Paul
Goble
Staunton, January 21—Yesterday, the
Grand Khural of Mongolia gave preliminary approval to a measure that would
restore “Mongol Biching,” the old vertical Mongolian alphabet, by 2025, as the
main script in that country in place of the Cyrillic-based script that has been
in use since the 1920s (asiarussia.ru/news/5861/).
The issue has been under discussion
for some time. On the one hand, if it did not make this change, Mongolia would
be the only Asian country still using the Russian alphabet, something that many
Mongols see as a denigration of their national dignity (windowoneurasia2.blogspot.com/2014/12/window-on-eurasia-will-mongolia-have.html).

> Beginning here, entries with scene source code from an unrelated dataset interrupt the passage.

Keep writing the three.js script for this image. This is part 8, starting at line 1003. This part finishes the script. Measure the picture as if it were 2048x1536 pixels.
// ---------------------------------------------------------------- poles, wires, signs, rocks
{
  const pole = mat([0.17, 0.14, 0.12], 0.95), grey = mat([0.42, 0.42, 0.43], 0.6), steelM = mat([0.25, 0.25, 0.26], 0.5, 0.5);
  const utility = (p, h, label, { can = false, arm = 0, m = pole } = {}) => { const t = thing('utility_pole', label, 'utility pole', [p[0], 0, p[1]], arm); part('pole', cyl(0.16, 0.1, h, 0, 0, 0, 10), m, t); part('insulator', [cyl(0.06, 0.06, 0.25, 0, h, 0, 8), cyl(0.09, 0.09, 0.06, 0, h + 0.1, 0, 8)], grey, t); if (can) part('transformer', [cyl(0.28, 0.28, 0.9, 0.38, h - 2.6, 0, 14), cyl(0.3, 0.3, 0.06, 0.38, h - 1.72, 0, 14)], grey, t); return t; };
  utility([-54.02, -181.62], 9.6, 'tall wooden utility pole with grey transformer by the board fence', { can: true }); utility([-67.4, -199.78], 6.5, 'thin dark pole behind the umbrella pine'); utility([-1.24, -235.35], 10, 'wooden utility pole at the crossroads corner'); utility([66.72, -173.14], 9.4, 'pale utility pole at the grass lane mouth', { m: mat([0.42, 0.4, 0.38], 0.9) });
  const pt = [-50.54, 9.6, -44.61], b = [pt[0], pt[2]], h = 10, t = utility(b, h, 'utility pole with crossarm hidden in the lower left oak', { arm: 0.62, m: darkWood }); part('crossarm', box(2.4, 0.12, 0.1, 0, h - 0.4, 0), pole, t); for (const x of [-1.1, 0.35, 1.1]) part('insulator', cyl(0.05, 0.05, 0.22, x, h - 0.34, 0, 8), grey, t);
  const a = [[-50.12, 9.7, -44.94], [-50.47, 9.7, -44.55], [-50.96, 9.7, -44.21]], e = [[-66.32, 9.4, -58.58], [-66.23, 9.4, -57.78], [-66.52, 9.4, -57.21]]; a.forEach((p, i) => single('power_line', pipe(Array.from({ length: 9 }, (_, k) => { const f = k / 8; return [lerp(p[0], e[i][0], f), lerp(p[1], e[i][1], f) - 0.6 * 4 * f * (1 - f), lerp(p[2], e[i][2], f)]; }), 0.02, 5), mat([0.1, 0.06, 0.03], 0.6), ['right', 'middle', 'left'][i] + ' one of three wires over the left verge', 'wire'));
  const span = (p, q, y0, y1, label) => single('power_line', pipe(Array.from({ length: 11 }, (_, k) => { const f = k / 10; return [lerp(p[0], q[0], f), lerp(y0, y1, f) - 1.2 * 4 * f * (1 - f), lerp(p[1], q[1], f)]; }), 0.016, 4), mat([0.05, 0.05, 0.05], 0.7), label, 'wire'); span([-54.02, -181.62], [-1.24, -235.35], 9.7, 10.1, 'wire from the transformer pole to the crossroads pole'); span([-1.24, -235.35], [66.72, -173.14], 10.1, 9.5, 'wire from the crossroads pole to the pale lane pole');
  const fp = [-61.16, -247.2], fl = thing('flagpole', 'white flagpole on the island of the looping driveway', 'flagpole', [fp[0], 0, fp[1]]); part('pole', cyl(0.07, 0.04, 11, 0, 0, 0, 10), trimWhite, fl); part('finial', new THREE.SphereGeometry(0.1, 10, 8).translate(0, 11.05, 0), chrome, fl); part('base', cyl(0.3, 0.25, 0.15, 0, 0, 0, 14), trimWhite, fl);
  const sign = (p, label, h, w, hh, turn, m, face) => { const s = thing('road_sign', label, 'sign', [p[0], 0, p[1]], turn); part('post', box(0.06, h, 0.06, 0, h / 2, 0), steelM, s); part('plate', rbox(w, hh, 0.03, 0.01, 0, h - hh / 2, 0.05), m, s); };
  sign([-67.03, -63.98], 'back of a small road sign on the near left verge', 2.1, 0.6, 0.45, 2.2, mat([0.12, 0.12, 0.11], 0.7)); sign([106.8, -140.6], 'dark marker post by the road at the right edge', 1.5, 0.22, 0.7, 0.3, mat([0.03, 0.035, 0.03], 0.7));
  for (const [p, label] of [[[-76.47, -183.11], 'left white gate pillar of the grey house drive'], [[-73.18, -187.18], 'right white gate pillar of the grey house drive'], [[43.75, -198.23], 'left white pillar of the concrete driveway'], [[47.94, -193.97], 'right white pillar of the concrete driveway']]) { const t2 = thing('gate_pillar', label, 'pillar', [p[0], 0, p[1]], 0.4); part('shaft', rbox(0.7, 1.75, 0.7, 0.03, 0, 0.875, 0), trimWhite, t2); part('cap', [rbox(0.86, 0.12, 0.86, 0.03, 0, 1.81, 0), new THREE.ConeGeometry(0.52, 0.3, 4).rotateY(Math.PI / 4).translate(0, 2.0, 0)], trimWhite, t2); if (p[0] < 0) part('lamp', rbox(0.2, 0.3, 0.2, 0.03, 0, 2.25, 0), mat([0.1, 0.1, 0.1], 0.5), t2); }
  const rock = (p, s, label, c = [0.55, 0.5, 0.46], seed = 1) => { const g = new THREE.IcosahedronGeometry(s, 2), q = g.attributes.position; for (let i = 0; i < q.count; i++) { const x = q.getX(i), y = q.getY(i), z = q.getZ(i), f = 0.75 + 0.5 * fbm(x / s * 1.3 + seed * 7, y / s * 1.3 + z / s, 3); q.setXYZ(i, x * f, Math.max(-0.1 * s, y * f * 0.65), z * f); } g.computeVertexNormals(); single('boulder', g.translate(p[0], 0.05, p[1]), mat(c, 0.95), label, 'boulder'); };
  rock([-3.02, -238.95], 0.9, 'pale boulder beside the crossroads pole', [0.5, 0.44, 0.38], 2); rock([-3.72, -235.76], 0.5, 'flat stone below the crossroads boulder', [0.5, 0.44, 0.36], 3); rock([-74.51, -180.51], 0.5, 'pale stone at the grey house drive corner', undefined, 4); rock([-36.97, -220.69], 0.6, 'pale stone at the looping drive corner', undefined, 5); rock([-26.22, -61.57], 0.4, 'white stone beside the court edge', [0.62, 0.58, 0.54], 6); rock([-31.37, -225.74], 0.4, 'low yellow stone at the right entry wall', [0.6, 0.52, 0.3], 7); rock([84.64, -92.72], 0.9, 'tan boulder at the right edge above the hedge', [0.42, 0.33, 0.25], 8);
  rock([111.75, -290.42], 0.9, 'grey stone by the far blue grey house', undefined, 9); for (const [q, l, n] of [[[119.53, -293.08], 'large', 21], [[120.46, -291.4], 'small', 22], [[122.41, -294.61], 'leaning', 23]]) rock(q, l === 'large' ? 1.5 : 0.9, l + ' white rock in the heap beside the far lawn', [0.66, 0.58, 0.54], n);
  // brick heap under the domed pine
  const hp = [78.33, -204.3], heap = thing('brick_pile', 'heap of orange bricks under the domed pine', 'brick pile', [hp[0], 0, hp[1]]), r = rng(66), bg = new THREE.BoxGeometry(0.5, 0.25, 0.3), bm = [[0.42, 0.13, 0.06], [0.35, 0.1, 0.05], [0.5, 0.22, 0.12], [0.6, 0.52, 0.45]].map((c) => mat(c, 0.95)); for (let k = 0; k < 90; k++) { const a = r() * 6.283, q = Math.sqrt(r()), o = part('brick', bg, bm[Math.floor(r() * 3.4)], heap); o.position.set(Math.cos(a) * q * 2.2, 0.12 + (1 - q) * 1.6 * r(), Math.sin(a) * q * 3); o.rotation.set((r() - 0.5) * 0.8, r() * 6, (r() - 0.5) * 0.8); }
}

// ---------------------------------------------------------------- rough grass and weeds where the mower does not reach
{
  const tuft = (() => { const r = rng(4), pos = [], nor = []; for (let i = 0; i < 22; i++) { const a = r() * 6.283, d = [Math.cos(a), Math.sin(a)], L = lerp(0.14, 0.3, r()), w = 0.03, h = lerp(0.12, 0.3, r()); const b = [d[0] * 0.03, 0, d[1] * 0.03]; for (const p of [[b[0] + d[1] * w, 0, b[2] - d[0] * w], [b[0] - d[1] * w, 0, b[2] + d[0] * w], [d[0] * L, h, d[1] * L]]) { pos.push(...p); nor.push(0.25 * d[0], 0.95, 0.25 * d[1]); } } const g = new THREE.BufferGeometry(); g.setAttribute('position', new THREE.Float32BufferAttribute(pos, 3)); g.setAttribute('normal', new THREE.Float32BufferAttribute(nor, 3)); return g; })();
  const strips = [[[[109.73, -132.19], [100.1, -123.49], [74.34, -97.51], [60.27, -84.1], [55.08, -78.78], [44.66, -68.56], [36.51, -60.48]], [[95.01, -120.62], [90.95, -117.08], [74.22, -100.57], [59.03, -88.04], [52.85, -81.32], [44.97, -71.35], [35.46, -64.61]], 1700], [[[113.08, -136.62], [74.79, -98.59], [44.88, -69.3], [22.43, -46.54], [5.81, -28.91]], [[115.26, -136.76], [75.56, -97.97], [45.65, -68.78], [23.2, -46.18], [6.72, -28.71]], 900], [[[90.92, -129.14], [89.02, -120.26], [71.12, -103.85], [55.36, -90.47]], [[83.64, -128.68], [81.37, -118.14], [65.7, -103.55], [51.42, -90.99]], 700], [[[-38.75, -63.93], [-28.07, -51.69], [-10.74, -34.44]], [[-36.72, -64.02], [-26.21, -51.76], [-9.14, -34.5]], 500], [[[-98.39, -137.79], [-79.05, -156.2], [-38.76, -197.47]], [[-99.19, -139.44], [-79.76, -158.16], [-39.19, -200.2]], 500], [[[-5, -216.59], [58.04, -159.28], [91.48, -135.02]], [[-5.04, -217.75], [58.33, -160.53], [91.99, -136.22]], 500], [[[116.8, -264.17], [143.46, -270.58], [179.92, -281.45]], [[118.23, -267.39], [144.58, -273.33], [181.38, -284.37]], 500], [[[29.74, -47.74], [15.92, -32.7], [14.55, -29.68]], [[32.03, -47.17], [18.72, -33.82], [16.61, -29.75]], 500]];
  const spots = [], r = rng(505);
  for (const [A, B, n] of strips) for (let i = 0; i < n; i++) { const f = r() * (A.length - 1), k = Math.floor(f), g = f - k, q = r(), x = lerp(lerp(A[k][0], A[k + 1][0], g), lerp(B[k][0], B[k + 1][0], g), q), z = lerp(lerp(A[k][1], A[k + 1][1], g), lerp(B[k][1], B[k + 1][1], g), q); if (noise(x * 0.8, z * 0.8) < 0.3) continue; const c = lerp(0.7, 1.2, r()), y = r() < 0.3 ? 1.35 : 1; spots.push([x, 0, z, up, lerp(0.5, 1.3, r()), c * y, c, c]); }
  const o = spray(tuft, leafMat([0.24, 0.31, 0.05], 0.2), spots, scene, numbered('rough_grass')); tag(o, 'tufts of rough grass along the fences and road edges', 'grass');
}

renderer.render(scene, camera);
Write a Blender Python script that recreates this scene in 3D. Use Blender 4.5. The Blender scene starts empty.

But on the other, if it does, it
will have to find the money to retrain its adult population or risk their
becoming functional illiterates in their own country and may put at risk its
expanding contacts with the Buryats of the Russian Federation who at least for
the time being are going to continue to be using the Cyrillic alphabet.
Moscow’s reaction to this Mongolian
decision almost certainly is ambivalent. Many Russians will see this as the
latest retreat of what they call “the Russian world,” but some may be pleased
that this will reduce the speed at which ties between the Buryat Mongols within
the Russian Federation’s borders and Khalka Mongols in Mongolia have been
expanding.
If in the past, the Russian authorities
viewed the extension of the Cyrillic alphabet as a way of projecting Moscow’s
influence in Mongolia, they may now conclude that the elimination of that
alphabet and its replacement by one few Buryats know as the best means of
blocking Ulan Bator from extending its influence northward into a weakening
Russia.
That is especially likely given that
Buryats now say that the current economic crisis means that they need to be
looking to Mongolia rather than to Moscow, a shift in perspective that few in
the Russian capital are likely to welcome (asiarussia.ru/blogs/5853/).